When Heidi decides that she wants to step out of her Legion Hall memories, she gives the audience permission to go back to being themselves, emphasizing, “You are so welcome to be yourself” (52). Mike, who plays the Legionnaire, is also himself now, and his new instructions to the audience provide an opposing bookend to the first set of directions, which functions as a critique of the debate model that forces the audience watch inactively and embrace inertia. They are now encouraged to make noise throughout the debate, making their approval or disapproval apparent through cheers and boos. Instead of carefully avoiding possibly accidentally swaying the judge’s decisions, influencing the outcome is the point.
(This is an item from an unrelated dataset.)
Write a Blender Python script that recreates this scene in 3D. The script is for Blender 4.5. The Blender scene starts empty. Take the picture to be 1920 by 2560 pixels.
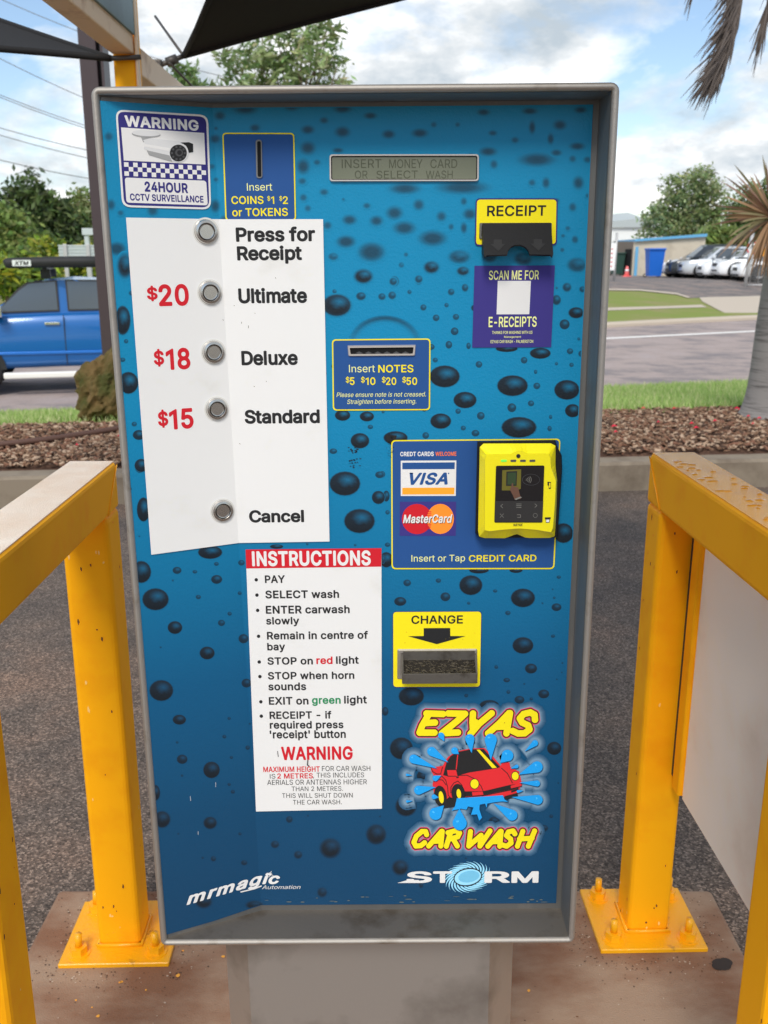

The audience members also each receive their own pocket Constitution, demonstrating that participation in the democratic process in and of itself isn’t enough. Part of civic responsibility includes education and becoming informed. With their own copy of the Constitution, the audience is encouraged to actively read along and look up the claims made by debaters instead of passively trusting everything they say. Then, at the end, a judge is selected from the audience to determine the fate of the Constitution and which side of the debate was more effectively persuasive. Considering that much of the legislative and judicial processes are in the hands of officeholders who are either elected or appointed, the system encourages passivity. Voters have completed their civic duty on election day, after which they are given tacit permission to refocus on themselves and trust the elected officials to act in their best interest. The play urges the audience to remain active, to loudly voice their approval and disapproval to those who will be seeking their vote again in the next election.